Taldou et la plaine de Houla
Le principal centre commercial de la région est Taldou, chef-lieu d’une commune du gouvernorat de Homs, à 25 km au sud-est. Le lac de Houla, au sud de Taldou, est une retenue d’eau naturelle dans laquelle s’accumulent les pluies d’hiver et dont les agriculteurs utilisent les réserves, durant l’été, pour irriguer leurs vergers et leurs champs. A 3 km au nord-ouest, Kafr Laha est la plus grande municipalité de la région. Comme Taldou, elle est traversée par la route qui relie Homs à Masyaf et qui conduit au-delà à Baniyas. Ces deux agglomérations sont entourées par Tall Dahab, au nord, Filleh et Tibeh al Gharbiyeh, à l’ouest, Qabou et Qanaqiyeh au sud-ouest, Chariqliyeh et Tlil au sud, Borj, Talaf, Samaallil, Akrad Sannineh, etc.
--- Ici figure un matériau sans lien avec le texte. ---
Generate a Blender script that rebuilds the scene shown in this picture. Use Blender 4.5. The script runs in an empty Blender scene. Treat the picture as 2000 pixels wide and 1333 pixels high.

La région produit des olives, des céréales, des agrumes, du raisin, des grenades et du coton. On y pratique l’élevage des bovins et des ovins. Elle abrite aussi plusieurs poulaillers industriels et des ruchers. Dans le lac de Houla, des pisciculteurs élèvent des carpes. Elle constitue de ce fait une sorte de grenier, indispensable à l'approvisionnement du gouvernorat de Homs et des villages qui s’étendent entre cette ville et le mont Hélou. Faute de travail sur place, la main d’œuvre excédentaire a été contrainte de s'expatrier, notamment en Arabie saoudite. Les spécialités locales sont la fabrication de mobilier domestique et, de manière générale, tous les travaux de menuiserie.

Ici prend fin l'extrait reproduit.